Bankers have been taught to diversify their loan portfolio to reduce idiosyncratic (individual borrower) risk and to stabilize earnings. The thinking is that diversification-induced lending leads to banking resiliency. We believe that while lending diversification leads banks to lend more in normal times (especially for banks over $50B in assets) and does benefit the general economy, community banks should be careful in how and where they choose to diversify.

Current Environment

Diversification discussions arise during expected downturns or at the end of an expansion cycle. We are not yet witnessing the end of the current expansion cycle. Regulators are focused on certain CRE concentrations and categories (such as office and multifamily). However, credit quality at community banks is still healthy (the graph below shows nonaccrual loans to total loans for banks below $1B, $1-3B, and $3-5B in assets over the last four years). While nonaccruals have increased slightly, they are currently at historically low levels.

Impact of diversification

Nonetheless, many community bankers are considering whether it is better to diversify by geography, property type, or business type. Most community banks create in-house limits on exposure, focus marketing dollars, and differentiated return on equity (ROE ) or credit spreads for particular counties, types of commercial real estate loans, or certain commercial & industrial (C&I) industries. The right diversification answers may not be so apparent and vary for each bank, but in this article, we provide data and analysis showing how additional diversification may not help community banks.

Risk/Return and Diversification

We believe that there are three key reasons that diversification by geography and loan category does not enhance community banks’ resilience.

  1. Community banks are already diversified within their geography and loan categories.

It is hard to achieve geographical diversification within a bank’s footprint. Most service areas of community banks perform about the same when you look at Zip code level probabilities of default. As such, it does not take many loans to create maximum diversification within a particular geography. The magical number of 30 comes from a 1970 publication by Lawrence Fisher and James Lorie, which concluded that 32 stocks reduce correlation by 95% compared to a portfolio of the entire NY stock exchange. While this study dealt with equity investments, the correlation with bank assets would be highly transitive. Community banks hold thousands of loans across dozens of categories and loan types and finding additional non-correlated loan assets becomes difficult.

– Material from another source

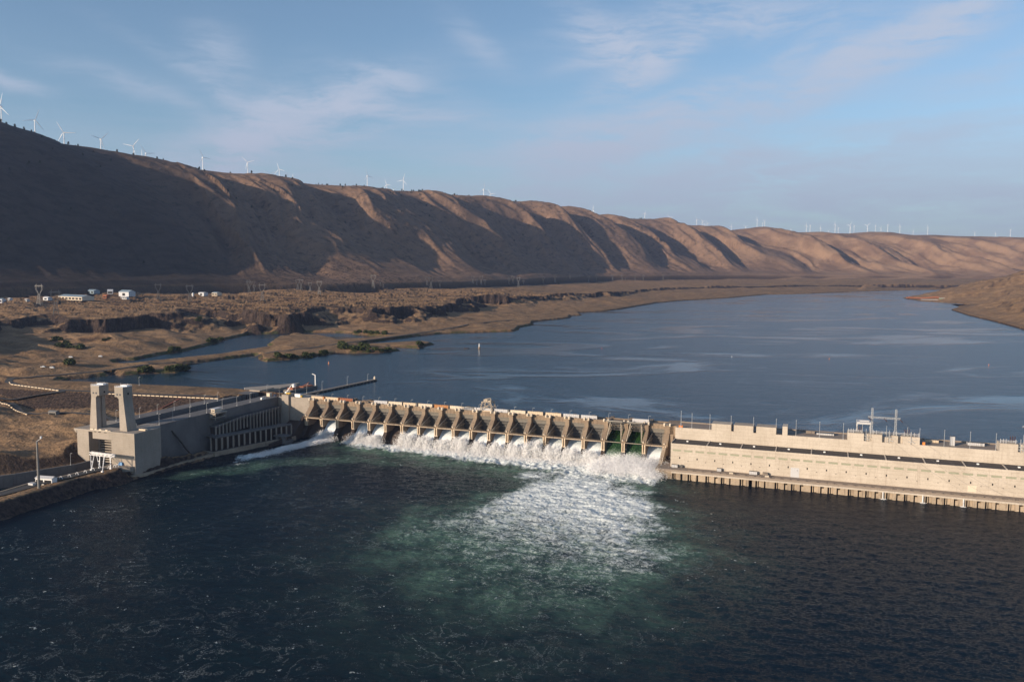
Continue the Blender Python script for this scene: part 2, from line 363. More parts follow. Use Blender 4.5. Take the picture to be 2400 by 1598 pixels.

2. Geographic diversification is difficult to achieve.

Community banks have been derided as too geographically focused and much more exposed to changes in local economic conditions, even when they hold a highly diversified loan portfolio across many local customers. Geographic diversification is about spreading assets over locations with low default covariance. The geographic diversification argument has been studied extensively. Research on this subject was conducted by Meslier, Morgan et al. in 2014 (The Benefits of Intrastate and Interstate Geographic Diversification in Banking). They further considered the effects of increasing geographic diversification versus an increase in asset size or scale to account for potential diversification benefits. The above and other studies consistently conclude that the average community bank (under $10B in assets) does benefit marginally from geographic diversification. However, there is an especially important caveat. Spreading across geographic markets has substantial costs. Geographic diversification often leads to higher costs, which diminishes the benefits of diversification. Opening branches in new locations is very expensive. These costs can be particularly high for specialized relationship lending (especially for community banks). As banks grow geographically, the cost of collecting soft data becomes more costly as the distance between the lender and the borrower increases. Furthermore, increasing distances between principals (executives and owners) and agents (lenders) create higher agency costs.

3. Diversification often fails during “left-tail events.”

Diversification disappears when bankers need it most – in a recession (a left-tail event). Prudent bankers look at the behavioral correlation of loan assets during normal times and spread risk across lower-correlated assets. However, correlations increase (unwanted outcome) when the market is stressed. In fact, the correlation in REITs rises from 0.65 to 0.95 in recessions (Leibowitz and Bova 2009). We expect that this same phenomenon will occur with bank assets. Essentially, all of the diversification building blocks fail across asset classes and geographies during a recession.

Recommendation for Community Bank Diversification

After a community bank sets limits on loan categories, the added benefit of geographic or loan category diversification appears to be nullified. However, a bank with lending activity in one state or contiguous counties has one important diversification lever to use – credit quality. It first appears counterintuitive, but lower priced (higher credit quality loans) are a better way to diversify into a looming downturn. Community banks should always have these assets in their portfolio and increase concentration later in the business cycle. To optimize loan portfolio profitability, community banks must recognize how to migrate through the credit spectrum.

During long periods of expansion, banks misprice credit risk more severely. At the end of an expansion period, better credit quality loans have a higher risk-adjusted ROE (but lower spreads).   When the economy slows, or when certain loan categories are under stress, forward-thinking community banks rotate into higher credit quality loans (at lower spreads). We will expand on this concept in a future article.